RBS should be run "on public sector lines", he added, saying he found the idea that the Government could not control it "far-fetched".
Speaking from the World Economic Forum summit in Davos, Switzerland, he told the BBC he had sympathy for Mr Hester and wanted an end to "incessant banker bashing".
But he went on: "I find it absolutely bewildering because RBS occupies the same status in the economy as Gosbank did in the Soviet Union: it's a state-owned bank.
"The idea that this is not in the control of the Government seems to me to be far-fetched. Stephen Hester is an able man probably doing a difficult job and his contract must have been drawn up, I guess, when he was appointed in 2008 under Alistair Darling and Gordon Brown.
"I do not know what they were thinking of when they drew it up that way, but it certainly seems to me to be right that the Government should step in and sort it out.

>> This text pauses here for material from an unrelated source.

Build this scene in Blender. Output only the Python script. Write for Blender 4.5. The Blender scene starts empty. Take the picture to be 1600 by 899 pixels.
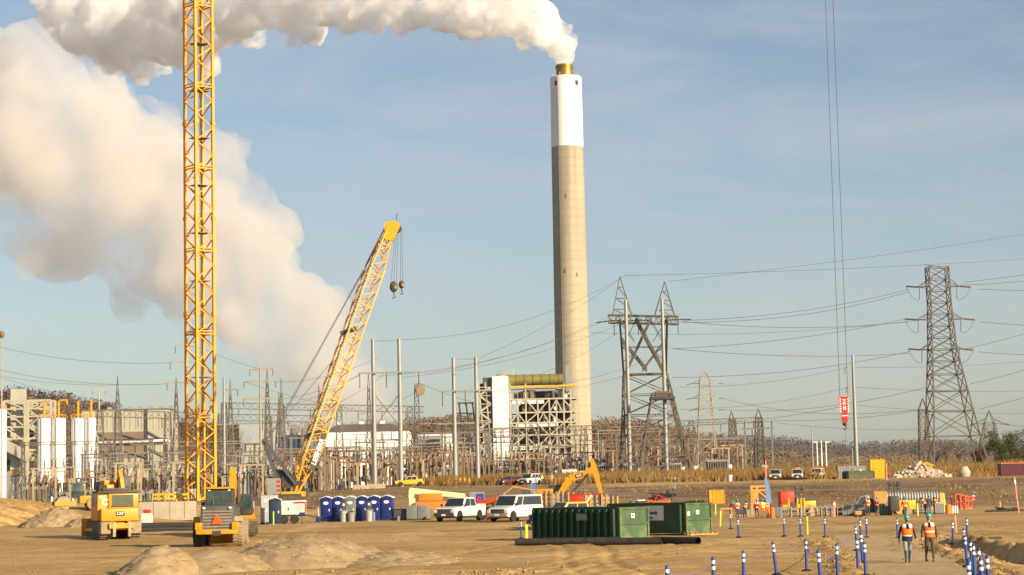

"People will not understand how somebody can get a whacking great bonus like that when they are basically running a state-owned concern, and I am at a loss to justify it."
He said: "If you are going to have effectively a state-owned institution then there should be a concept of public service and there should be a concept of duty to the wider British public in the form of taxpayers who, after all, stepped in to bail out that bank.
"I have sympathy with Mr Hester in the sense that the terms of his contract will have been drawn up, he will feel that he has done a very hard job well. But this is not a normal bank. This is not a free-booting, private sector, risk-taking enterprise, this is a state-owned concern that taxpayers have had to step in and bail out."
Asked what he would have done as prime minister, he said: "I think a state-owned bank should be run on public sector lines."
Meanwhile Labour leader Ed Miliband accused David Cameron of a "disgraceful failure of leadership" over the bonus.
Mr Miliband said the Prime Minister had failed to live up to his rhetoric on executive pay and shareholder activism.
"It's a disgraceful failure of leadership by the Prime Minister," he said.
"He's been promising for months action against excessive bonuses, executive pay, and now he's nodded through a million-pound bonus.
"He's also been lecturing shareholders about how they need to be more active in holding executives to account.
"He owns, through the British Government, 83% of the Royal Bank of Scotland.
"He must now explain, not least to the British people, why he has allowed this to happen."